Tenants owe about $6,000 of the village’s $27,000 delinquent bills, said Mayor Allan A. Kasprzak.

“Who knows where it could escalate from there?” he said, adding that Thompson’s concerns about the new rule would be reviewed at an upcoming Water Committee meeting. “We’re just looking for some type of thing to get what’s owed to us, basically.”

The village, which has 386 tenants getting water bills, is making do with limitations of its own, Kasprzak said.

“We are working with the skeleton staff we have right now,” the mayor said. “We have been working to lower water rates throughout the village.”

Trustee Patrick J. Shea said it is easier for the village to collect the $6,000 it is owed from a small number of landlords instead of a larger group of tenants.

“We’re changing the relationship,” Shea said after the meeting. “It’s making it a much smaller equation.”

While the village sees the new way as simpler, Thompson calls it an unnecessary layer of complexity. Unpaid water bills are eventually added to landlords’ tax bills, he said. “Why do they need to send me the tenant’s bill?” he said in conversation after the meeting.

Thompson manages about 20 units with individual water meters and lease agreements that include taking care of the water bill. The system, as is, encourages conservation by letting renters keep the bills down by using less water, he said.

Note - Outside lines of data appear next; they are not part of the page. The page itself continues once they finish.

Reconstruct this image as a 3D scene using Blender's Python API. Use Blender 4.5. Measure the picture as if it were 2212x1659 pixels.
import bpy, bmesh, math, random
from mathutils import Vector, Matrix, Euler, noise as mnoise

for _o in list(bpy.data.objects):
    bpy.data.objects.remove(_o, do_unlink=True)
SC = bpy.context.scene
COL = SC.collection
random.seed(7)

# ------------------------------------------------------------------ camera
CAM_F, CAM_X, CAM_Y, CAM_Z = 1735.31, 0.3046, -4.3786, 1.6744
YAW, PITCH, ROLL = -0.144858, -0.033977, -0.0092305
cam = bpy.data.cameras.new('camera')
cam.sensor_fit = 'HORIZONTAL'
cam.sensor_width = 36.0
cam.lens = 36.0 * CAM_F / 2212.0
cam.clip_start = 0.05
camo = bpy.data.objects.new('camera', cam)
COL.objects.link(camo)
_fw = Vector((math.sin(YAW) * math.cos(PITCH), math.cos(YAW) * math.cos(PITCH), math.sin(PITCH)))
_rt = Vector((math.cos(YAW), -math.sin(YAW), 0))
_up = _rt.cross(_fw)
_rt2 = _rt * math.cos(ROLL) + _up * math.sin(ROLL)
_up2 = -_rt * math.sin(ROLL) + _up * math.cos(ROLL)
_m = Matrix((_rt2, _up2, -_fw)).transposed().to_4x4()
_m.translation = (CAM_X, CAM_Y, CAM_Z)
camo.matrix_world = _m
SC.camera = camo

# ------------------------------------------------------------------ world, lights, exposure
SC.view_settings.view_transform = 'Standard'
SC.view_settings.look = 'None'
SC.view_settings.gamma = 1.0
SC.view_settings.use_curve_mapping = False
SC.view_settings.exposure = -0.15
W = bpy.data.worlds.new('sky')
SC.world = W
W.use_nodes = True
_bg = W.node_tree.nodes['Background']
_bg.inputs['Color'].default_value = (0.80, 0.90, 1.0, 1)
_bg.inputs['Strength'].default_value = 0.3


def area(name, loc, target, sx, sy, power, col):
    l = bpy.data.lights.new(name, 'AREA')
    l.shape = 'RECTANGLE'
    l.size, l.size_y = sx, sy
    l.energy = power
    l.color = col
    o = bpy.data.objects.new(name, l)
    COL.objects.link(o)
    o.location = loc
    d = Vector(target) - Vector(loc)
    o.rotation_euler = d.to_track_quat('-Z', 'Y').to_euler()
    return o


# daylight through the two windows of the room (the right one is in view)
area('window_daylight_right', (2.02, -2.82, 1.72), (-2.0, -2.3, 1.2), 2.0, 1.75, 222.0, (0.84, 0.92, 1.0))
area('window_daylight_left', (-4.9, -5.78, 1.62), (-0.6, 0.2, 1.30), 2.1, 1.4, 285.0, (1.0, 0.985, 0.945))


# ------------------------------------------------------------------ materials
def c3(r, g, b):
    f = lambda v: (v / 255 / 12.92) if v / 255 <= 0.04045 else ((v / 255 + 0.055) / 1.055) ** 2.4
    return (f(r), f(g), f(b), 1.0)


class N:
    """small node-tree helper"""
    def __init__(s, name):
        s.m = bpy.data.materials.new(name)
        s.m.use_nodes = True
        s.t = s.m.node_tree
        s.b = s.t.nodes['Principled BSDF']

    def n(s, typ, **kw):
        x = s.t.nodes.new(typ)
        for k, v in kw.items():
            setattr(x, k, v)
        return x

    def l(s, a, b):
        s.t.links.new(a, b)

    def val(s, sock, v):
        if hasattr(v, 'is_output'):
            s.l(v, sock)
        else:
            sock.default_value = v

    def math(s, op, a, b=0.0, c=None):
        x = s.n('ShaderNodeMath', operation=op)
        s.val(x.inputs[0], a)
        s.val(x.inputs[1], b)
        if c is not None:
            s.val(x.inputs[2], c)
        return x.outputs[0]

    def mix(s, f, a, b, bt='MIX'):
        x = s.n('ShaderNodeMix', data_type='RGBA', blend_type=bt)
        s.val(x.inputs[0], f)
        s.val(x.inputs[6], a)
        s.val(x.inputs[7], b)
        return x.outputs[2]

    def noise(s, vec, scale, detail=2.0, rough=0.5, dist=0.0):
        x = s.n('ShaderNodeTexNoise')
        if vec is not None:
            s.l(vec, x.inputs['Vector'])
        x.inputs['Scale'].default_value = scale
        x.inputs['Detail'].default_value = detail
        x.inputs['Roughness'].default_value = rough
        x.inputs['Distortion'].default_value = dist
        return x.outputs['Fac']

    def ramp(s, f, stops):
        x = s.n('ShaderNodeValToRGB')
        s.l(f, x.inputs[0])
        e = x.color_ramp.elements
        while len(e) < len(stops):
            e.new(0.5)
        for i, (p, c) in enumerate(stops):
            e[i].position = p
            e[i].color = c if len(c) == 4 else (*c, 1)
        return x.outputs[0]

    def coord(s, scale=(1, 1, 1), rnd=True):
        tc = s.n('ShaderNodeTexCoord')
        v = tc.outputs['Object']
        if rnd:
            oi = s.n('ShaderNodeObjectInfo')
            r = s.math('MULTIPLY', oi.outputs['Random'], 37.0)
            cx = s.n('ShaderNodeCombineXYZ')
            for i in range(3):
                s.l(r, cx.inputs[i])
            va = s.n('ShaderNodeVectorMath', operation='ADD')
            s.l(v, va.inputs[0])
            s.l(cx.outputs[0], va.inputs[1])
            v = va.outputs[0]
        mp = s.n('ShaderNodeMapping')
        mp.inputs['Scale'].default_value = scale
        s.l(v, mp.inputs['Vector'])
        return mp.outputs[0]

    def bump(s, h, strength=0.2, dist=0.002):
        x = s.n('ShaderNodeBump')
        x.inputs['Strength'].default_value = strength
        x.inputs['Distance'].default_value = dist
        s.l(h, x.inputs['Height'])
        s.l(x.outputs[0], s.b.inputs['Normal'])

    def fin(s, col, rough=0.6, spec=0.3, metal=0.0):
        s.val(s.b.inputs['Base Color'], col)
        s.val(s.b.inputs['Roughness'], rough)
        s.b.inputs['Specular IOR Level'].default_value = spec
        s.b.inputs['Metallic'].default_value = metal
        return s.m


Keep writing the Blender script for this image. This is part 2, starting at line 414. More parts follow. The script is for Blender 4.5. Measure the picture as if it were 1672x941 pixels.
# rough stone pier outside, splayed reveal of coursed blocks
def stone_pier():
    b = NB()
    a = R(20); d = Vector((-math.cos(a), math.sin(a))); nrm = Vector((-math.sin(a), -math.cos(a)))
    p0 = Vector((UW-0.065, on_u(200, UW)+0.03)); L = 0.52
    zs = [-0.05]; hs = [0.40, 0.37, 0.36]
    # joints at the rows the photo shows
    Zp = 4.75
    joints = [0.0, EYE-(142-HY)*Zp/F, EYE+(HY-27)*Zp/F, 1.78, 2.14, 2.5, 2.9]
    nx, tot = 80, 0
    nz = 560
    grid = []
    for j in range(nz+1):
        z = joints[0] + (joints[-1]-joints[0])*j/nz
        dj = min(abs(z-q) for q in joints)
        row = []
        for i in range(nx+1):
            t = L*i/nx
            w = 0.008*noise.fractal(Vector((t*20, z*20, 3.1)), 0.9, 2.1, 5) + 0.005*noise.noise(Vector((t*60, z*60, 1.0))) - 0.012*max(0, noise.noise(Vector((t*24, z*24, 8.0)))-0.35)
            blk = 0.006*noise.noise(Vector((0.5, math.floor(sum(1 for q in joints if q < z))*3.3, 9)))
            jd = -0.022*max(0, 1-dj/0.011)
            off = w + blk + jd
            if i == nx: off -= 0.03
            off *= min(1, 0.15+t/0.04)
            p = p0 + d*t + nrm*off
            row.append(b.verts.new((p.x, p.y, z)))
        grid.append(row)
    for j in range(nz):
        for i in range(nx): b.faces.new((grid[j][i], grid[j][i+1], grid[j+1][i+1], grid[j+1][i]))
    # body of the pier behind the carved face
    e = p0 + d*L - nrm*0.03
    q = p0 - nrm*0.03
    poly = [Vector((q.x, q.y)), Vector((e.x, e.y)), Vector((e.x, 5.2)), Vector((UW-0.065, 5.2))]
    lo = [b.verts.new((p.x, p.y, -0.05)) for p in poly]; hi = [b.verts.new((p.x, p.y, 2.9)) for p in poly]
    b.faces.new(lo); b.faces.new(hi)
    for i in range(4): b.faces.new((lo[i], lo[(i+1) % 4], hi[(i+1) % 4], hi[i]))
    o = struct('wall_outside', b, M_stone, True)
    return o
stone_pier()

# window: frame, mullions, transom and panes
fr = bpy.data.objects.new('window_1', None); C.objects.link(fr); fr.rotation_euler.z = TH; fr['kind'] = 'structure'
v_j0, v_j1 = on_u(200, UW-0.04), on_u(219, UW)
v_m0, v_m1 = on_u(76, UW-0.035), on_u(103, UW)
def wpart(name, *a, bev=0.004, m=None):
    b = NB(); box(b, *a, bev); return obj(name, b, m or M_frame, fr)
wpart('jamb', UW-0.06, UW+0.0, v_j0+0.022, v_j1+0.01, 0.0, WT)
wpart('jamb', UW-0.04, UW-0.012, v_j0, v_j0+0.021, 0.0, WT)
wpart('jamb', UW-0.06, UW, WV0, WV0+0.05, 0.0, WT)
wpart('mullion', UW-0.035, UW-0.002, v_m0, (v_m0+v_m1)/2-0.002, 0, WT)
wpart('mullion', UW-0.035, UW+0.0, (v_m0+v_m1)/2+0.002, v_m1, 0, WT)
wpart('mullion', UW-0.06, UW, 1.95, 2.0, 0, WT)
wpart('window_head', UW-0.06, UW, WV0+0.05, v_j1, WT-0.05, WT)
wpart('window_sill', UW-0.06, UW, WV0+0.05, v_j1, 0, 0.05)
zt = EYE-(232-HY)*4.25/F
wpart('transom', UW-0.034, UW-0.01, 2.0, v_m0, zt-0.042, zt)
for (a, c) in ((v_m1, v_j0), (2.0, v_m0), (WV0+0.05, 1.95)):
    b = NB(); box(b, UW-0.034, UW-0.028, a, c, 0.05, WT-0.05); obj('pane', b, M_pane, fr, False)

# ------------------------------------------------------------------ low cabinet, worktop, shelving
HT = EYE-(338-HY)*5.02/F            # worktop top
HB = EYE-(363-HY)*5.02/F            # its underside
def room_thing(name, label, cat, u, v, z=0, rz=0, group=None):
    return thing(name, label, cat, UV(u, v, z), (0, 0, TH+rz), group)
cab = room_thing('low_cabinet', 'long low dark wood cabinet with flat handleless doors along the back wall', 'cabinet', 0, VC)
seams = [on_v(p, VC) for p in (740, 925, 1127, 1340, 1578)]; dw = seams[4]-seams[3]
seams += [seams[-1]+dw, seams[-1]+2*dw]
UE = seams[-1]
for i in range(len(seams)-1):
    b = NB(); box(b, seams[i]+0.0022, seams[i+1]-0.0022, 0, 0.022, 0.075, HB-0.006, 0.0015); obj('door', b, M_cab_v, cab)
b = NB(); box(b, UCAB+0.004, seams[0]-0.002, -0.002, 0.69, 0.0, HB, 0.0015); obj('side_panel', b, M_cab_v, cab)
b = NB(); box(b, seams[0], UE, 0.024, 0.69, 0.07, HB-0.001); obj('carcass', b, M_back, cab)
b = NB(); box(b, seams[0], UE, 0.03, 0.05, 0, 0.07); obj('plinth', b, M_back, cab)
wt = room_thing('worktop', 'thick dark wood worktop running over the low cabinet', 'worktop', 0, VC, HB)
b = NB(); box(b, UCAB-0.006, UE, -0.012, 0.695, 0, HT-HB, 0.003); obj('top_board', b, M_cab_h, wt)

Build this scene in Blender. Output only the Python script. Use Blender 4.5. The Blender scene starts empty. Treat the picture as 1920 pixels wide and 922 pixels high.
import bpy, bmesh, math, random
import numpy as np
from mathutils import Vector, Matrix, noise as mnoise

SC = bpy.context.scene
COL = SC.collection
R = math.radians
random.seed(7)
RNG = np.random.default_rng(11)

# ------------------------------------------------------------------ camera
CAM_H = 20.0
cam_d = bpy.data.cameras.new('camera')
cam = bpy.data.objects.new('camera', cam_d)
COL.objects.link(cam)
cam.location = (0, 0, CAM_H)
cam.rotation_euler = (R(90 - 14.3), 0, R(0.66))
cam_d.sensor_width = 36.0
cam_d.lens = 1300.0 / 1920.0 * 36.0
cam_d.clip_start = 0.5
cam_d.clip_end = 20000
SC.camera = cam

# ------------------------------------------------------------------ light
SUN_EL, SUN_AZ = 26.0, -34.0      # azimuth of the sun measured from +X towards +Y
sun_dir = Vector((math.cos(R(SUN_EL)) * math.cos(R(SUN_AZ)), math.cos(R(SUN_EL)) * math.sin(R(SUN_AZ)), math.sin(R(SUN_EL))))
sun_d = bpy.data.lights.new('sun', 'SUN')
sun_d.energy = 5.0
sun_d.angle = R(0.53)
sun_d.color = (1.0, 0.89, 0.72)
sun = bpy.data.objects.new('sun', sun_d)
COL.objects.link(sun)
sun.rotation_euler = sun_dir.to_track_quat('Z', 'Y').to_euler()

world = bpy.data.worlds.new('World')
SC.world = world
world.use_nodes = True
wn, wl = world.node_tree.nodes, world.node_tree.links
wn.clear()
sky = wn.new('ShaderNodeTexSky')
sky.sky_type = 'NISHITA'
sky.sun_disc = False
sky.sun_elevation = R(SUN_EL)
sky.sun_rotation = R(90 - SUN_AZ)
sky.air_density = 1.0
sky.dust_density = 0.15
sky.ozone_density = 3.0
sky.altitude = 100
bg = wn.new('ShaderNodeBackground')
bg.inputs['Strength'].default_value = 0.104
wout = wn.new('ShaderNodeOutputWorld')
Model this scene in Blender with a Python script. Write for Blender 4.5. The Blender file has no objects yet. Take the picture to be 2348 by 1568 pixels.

“They’re just throwing the property owner in the middle,” he said of the village. “It makes no sense when the tenants are paying it, anyway.”

Also at the meeting:

• Zoladz Construction, of Alden, with the winning bid of $627,496, was chosen to do landscaping on grounds around buildings at the Roycroft Campus, including the Roycroft Inn on South Grove Street. The project, expected to start in the coming weeks, will be funded as part of a Department of Transportation grant.